Ale fascynująca wizja bezkresnego pociągu to zaledwie wierzchołek góry lodowej. Autor ma o wiele więcej pomysłów. Wplata w fikcję literacką kilka faktów i autentycznych postaci (przy okazji wzbogacając czytelnika w widzę np. o twórcy idei stref czasowych), konstruując niesamowitą i pełną fantazji fabułę. Intryga, początkująca serię przygód Willa, jest ciekawa i nietuzinkowa. Autor korzysta może z kilku znanych motywów - cyrk, skarby, kolej - ale splata je w oryginalną i niepowtarzalną całość. Akcja jest wartka, dynamiczne zdarzenia przerywane są jedynie krótkimi chwilami "oddechu", a napięcie towarzyszy czytelnikowi do ostatnich scen.
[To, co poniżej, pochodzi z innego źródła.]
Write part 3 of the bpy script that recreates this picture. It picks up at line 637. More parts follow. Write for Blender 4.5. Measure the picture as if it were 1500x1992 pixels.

Tu wszystko może się zdarzyć i niczego nie można być pewnym.
Pełna przygód i niebezpieczeństw wyprawa Willa jest nie tylko przygodą, ale w pewien sposób drogą ku dojrzałości. Chłopak skonfrontuje się z wieloma ze swoich wyobrażeń, pozna świat od strony, od jakiej nie spodziewał się go poznać, zazna przyjaźni i rozczarowania ludźmi, przekonując się nawet, że niełatwo jednoznacznie ocenić niektóre działania innych. Przede wszystkim jednak ta przygoda pozwoli Willowi poznać siebie i odkryć własne powołanie.
Bezkresny to wciągająca i fascynująca powieść dla nieco starszego czytelnika (określenie 9+ wydaje mi się adekwatne), która potrafi wciągnąć też dorosłego (serio, testowałam na sobie). Zapewnia mnóstwo emocji i zabawy, przy okazji opowiadając o społecznych nierównościach i prawdziwych wartościach, a także o potrzebie odnalezienia własnej drogi życiowej. Znajdziemy w niej napięcie, sympatycznych, a przede wszystkim barwnych bohaterów i nakreśloną z rozmachem wizję pociągu innego niż wszystkie. A jako bonus - epizodyczne wystąpienie kilku autentycznych postaci. I "bohatera" dość... fantastycznego (ale nie zdradzę wam, jakiego).
To powieść, która śmiało może konkurować z niejednym filmem. Nam zapewniła fantastyczną literacką zabawę na ferie, ale warto po nią sięgnąć w każdym czasie. Możecie ją podsuwać waszym dzieciakom albo czytać wspólnie, nie pożałujecie.